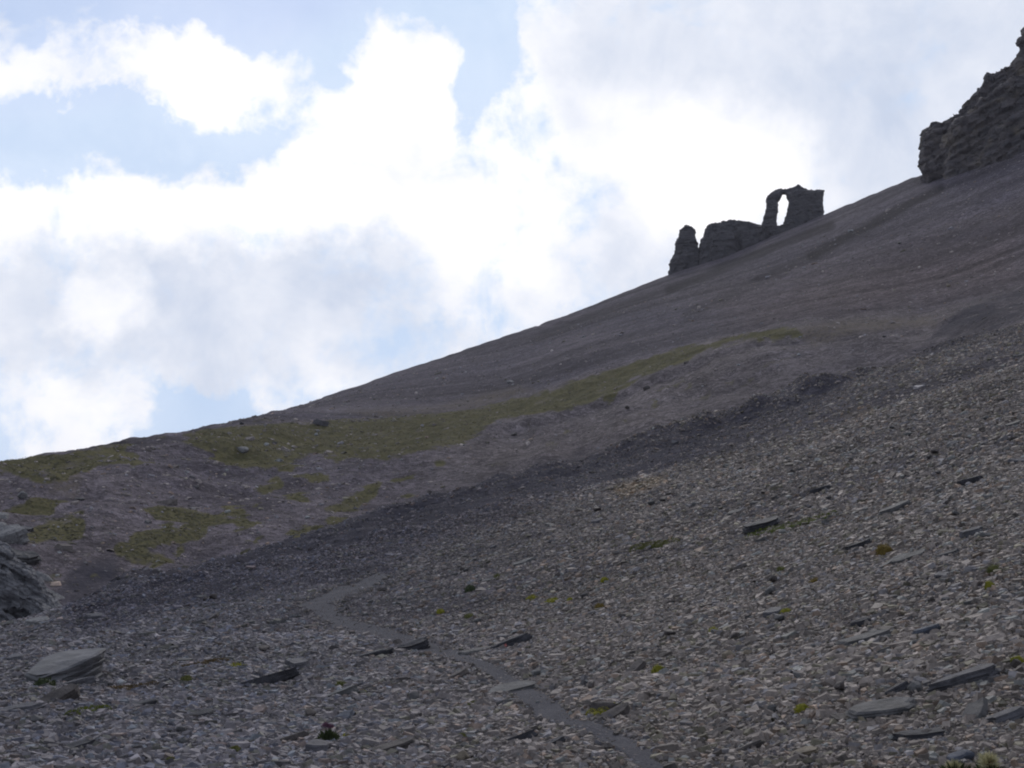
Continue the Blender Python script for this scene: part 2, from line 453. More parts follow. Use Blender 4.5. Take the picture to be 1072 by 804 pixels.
# ------------------------------------------------------------------ path
def resample(pl, n):
    p = np.array(pl, float); s = np.concatenate([[0], np.cumsum(np.hypot(*np.diff(p, axis=0).T))])
    t = np.linspace(0, s[-1], n)
    return np.stack([np.interp(t, s, p[:, 0]), np.interp(t, s, p[:, 1])], 1)
RIB = []
def ribbon(name, L, Rr, n, m, lift, mt):
    L = resample(L, n); Rr = resample(Rr, n)
    P = np.zeros((n, m, 2))
    for i in range(n):
        a = hit(*L[i]); b = hit(*Rr[i])
        RIB.append((a, b))
        wa, wb = (float(vn(np.array([i * .35]), np.array([q_]), s=2)[0]) * .2 for q_ in (3.3, 9.1))
        for j in range(m):
            q = a.lerp(b, wa + (1 + wb - wa) * j / (m - 1)); P[i, j] = q.x, q.y
    Xp, Yp = P[..., 0], P[..., 1]
    e = np.ones((n, m)); e[:, 0] = e[:, -1] = -1.5
    Zp = H(Xp, Yp) + lift * e
    me = grid_mesh(name, Xp, Yp, Zp); me.polygons.foreach_set('use_smooth', np.ones(len(me.polygons), bool))
    return new_obj(name, me, mats=[mt])
mp_, t_, b_ = mat('path_gravel', .9, .25)
pos_ = t_.node('ShaderNodeNewGeometry').outputs['Position']
va_ = t_.voro(pos_, 45); vb_ = t_.voro(pos_, 18)
n_ = t_.noise(pos_, 2.2, 4).outputs['Fac']
s_ = t_.node('ShaderNodeSeparateColor'); t_.l.new(va_.outputs['Color'], s_.inputs[0])
c_ = t_.mix(t_.rng(n_, .35, .65), (.046, .042, .050), (.070, .065, .072))
c_ = t_.mix(t_.rng(s_.outputs[0], .8, 1, 0, .6), c_, (.12, .115, .115))
t_.l.new(c_, b_.inputs['Base Color'])
bp_ = t_.node('ShaderNodeBump'); bp_.inputs['Strength'].default_value = .5; bp_.inputs['Distance'].default_value = .02
t_.l.new(t_.math('ADD', va_.outputs['Distance'], vb_.outputs['Distance']), bp_.inputs['Height']); t_.l.new(bp_.outputs[0], b_.inputs['Normal'])
tag(ribbon('path', PATH_L, PATH_R, 150, 9, .009, mp_), 'narrow dark gravel footpath', kind='structure')

# ------------------------------------------------------------------ stones in bulk
NV = 28
def base_stone(k):
    r = random.Random(100 + k)
    n = 6
    ang = sorted(r.uniform(0, 6.283) * .35 + (i + .0) * 6.283 / n for i in range(n))
    rad = [r.uniform(.75, 1.1) for _ in range(n)]
    lo = [(math.cos(a) * q * .5, math.sin(a) * q * .5, -.5) for a, q in zip(ang, rad)]
    s = r.uniform(.55, .95); tx, ty = r.uniform(-.35, .35), r.uniform(-.35, .35)
    hi = [(x * s * r.uniform(.8, 1.1), y * s * r.uniform(.8, 1.1), .5 + tx * x + ty * y + r.uniform(-.12, .12)) for x, y, _ in lo]
    return lo + hi
BASE = np.array([base_stone(k) for k in range(NV)])
LOOP1 = np.array([q for i in range(6) for q in (i, (i + 1) % 6, 6 + (i + 1) % 6, 6 + i)] + [6, 7, 8, 9, 10, 11])
TOT1 = np.array([4] * 6 + [6])

def frames(x, y, rz, tilt, e):
    """three axes for each stone lying on the slope"""
    a = (H(x + e, y) - H(x - e, y)) / (2 * e); b = (H(x, y + e) - H(x, y - e)) / (2 * e)
    n = np.stack([-a, -b, np.ones_like(a)], 1)
    n += tilt
    n /= np.linalg.norm(n, axis=1)[:, None]
    t = np.stack([np.cos(rz), np.sin(rz), np.zeros_like(rz)], 1)
    t -= n * np.sum(t * n, 1)[:, None]; t /= np.linalg.norm(t, axis=1)[:, None]
    return t, np.cross(n, t), n

def stone_colors(n, r):
    b = np.exp(r.normal(math.log(.155), .24, n))
    c = b[:, None] * np.array([1.31, 1.105, 1.0])
    k = r.random(n)
    tan = k < .08; c[tan] = np.exp(r.normal(math.log(.15), .25, tan.sum()))[:, None] * np.array([1.08, .95, .72])
    blue = (k > .08) & (k < .2); c[blue] *= np.array([.86, .94, 1.08])
    rst = (k > .2) & (k < .27); c[rst] *= np.array([1.10, .96, .84])
    dkk = r.random(n) < .22; c[dkk] *= .6
    pal = k > .955; c[pal] = np.exp(r.normal(math.log(.19), .2, pal.sum()))[:, None] * np.array([1, .98, .95])
    return np.clip(c, .03, .5)

def stones(name, x, y, L, W, T, sink, rz, tilt, color, mt):
    n = len(x)
    z = H(x, y)
    t, bb, nn = frames(x, y, rz, tilt, .3)
    V = BASE[rng.integers(0, NV, n)]
    lx = V[..., 0] * L[:, None]; ly = V[..., 1] * W[:, None]; lz = V[..., 2] * T[:, None] + (.5 - sink)[:, None] * T[:, None]
    P = np.stack([x, y, z], 1)[:, None, :] + lx[..., None] * t[:, None, :] + ly[..., None] * bb[:, None, :] + lz[..., None] * nn[:, None, :]
    loops = (LOOP1[None, :] + 12 * np.arange(n)[:, None]).ravel()
    tot = np.tile(TOT1, n); st = np.concatenate([[0], np.cumsum(tot)[:-1]])
    me = bpy.data.meshes.new(name); raw(me, P.reshape(-1, 3), loops, st, tot)
    col_attr(me, 'stone', np.repeat(color, 12, 0))
    return new_obj(name, me, mats=[mt])

def scatter(n, d0, d1, power=2.0, a0=-27.5, a1=27.5):
    q = rng.random(n); d = (d0 ** power + q * (d1 ** power - d0 ** power)) ** (1 / power)
    az = np.radians(rng.uniform(a0, a1, n))
    return np.sin(az) * d, np.cos(az) * d, d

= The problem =
Exclude the pictures. Write out the remaining data exactly.

= Completed exercise =
Continue the Blender Python script for this scene: part 2, from line 453. More parts follow. Use Blender 4.5. Take the picture to be 1072 by 804 pixels.
# ------------------------------------------------------------------ path
def resample(pl, n):
    p = np.array(pl, float); s = np.concatenate([[0], np.cumsum(np.hypot(*np.diff(p, axis=0).T))])
    t = np.linspace(0, s[-1], n)
    return np.stack([np.interp(t, s, p[:, 0]), np.interp(t, s, p[:, 1])], 1)
RIB = []
def ribbon(name, L, Rr, n, m, lift, mt):
    L = resample(L, n); Rr = resample(Rr, n)
    P = np.zeros((n, m, 2))
    for i in range(n):
        a = hit(*L[i]); b = hit(*Rr[i])
        RIB.append((a, b))
        wa, wb = (float(vn(np.array([i * .35]), np.array([q_]), s=2)[0]) * .2 for q_ in (3.3, 9.1))
        for j in range(m):
            q = a.lerp(b, wa + (1 + wb - wa) * j / (m - 1)); P[i, j] = q.x, q.y
    Xp, Yp = P[..., 0], P[..., 1]
    e = np.ones((n, m)); e[:, 0] = e[:, -1] = -1.5
    Zp = H(Xp, Yp) + lift * e
    me = grid_mesh(name, Xp, Yp, Zp); me.polygons.foreach_set('use_smooth', np.ones(len(me.polygons), bool))
    return new_obj(name, me, mats=[mt])
mp_, t_, b_ = mat('path_gravel', .9, .25)
pos_ = t_.node('ShaderNodeNewGeometry').outputs['Position']
va_ = t_.voro(pos_, 45); vb_ = t_.voro(pos_, 18)
n_ = t_.noise(pos_, 2.2, 4).outputs['Fac']
s_ = t_.node('ShaderNodeSeparateColor'); t_.l.new(va_.outputs['Color'], s_.inputs[0])
c_ = t_.mix(t_.rng(n_, .35, .65), (.046, .042, .050), (.070, .065, .072))
c_ = t_.mix(t_.rng(s_.outputs[0], .8, 1, 0, .6), c_, (.12, .115, .115))
t_.l.new(c_, b_.inputs['Base Color'])
bp_ = t_.node('ShaderNodeBump'); bp_.inputs['Strength'].default_value = .5; bp_.inputs['Distance'].default_value = .02
t_.l.new(t_.math('ADD', va_.outputs['Distance'], vb_.outputs['Distance']), bp_.inputs['Height']); t_.l.new(bp_.outputs[0], b_.inputs['Normal'])
tag(ribbon('path', PATH_L, PATH_R, 150, 9, .009, mp_), 'narrow dark gravel footpath', kind='structure')

# ------------------------------------------------------------------ stones in bulk
NV = 28
def base_stone(k):
    r = random.Random(100 + k)
    n = 6
    ang = sorted(r.uniform(0, 6.283) * .35 + (i + .0) * 6.283 / n for i in range(n))
    rad = [r.uniform(.75, 1.1) for _ in range(n)]
    lo = [(math.cos(a) * q * .5, math.sin(a) * q * .5, -.5) for a, q in zip(ang, rad)]
    s = r.uniform(.55, .95); tx, ty = r.uniform(-.35, .35), r.uniform(-.35, .35)
    hi = [(x * s * r.uniform(.8, 1.1), y * s * r.uniform(.8, 1.1), .5 + tx * x + ty * y + r.uniform(-.12, .12)) for x, y, _ in lo]
    return lo + hi
BASE = np.array([base_stone(k) for k in range(NV)])
LOOP1 = np.array([q for i in range(6) for q in (i, (i + 1) % 6, 6 + (i + 1) % 6, 6 + i)] + [6, 7, 8, 9, 10, 11])
TOT1 = np.array([4] * 6 + [6])

def frames(x, y, rz, tilt, e):
    """three axes for each stone lying on the slope"""
    a = (H(x + e, y) - H(x - e, y)) / (2 * e); b = (H(x, y + e) - H(x, y - e)) / (2 * e)
    n = np.stack([-a, -b, np.ones_like(a)], 1)
    n += tilt
    n /= np.linalg.norm(n, axis=1)[:, None]
    t = np.stack([np.cos(rz), np.sin(rz), np.zeros_like(rz)], 1)
    t -= n * np.sum(t * n, 1)[:, None]; t /= np.linalg.norm(t, axis=1)[:, None]
    return t, np.cross(n, t), n

def stone_colors(n, r):
    b = np.exp(r.normal(math.log(.155), .24, n))
    c = b[:, None] * np.array([1.31, 1.105, 1.0])
    k = r.random(n)
    tan = k < .08; c[tan] = np.exp(r.normal(math.log(.15), .25, tan.sum()))[:, None] * np.array([1.08, .95, .72])
    blue = (k > .08) & (k < .2); c[blue] *= np.array([.86, .94, 1.08])
    rst = (k > .2) & (k < .27); c[rst] *= np.array([1.10, .96, .84])
    dkk = r.random(n) < .22; c[dkk] *= .6
    pal = k > .955; c[pal] = np.exp(r.normal(math.log(.19), .2, pal.sum()))[:, None] * np.array([1, .98, .95])
    return np.clip(c, .03, .5)

def stones(name, x, y, L, W, T, sink, rz, tilt, color, mt):
    n = len(x)
    z = H(x, y)
    t, bb, nn = frames(x, y, rz, tilt, .3)
    V = BASE[rng.integers(0, NV, n)]
    lx = V[..., 0] * L[:, None]; ly = V[..., 1] * W[:, None]; lz = V[..., 2] * T[:, None] + (.5 - sink)[:, None] * T[:, None]
    P = np.stack([x, y, z], 1)[:, None, :] + lx[..., None] * t[:, None, :] + ly[..., None] * bb[:, None, :] + lz[..., None] * nn[:, None, :]
    loops = (LOOP1[None, :] + 12 * np.arange(n)[:, None]).ravel()
    tot = np.tile(TOT1, n); st = np.concatenate([[0], np.cumsum(tot)[:-1]])
    me = bpy.data.meshes.new(name); raw(me, P.reshape(-1, 3), loops, st, tot)
    col_attr(me, 'stone', np.repeat(color, 12, 0))
    return new_obj(name, me, mats=[mt])

def scatter(n, d0, d1, power=2.0, a0=-27.5, a1=27.5):
    q = rng.random(n); d = (d0 ** power + q * (d1 ** power - d0 ** power)) ** (1 / power)
    az = np.radians(rng.uniform(a0, a1, n))
    return np.sin(az) * d, np.cos(az) * d, d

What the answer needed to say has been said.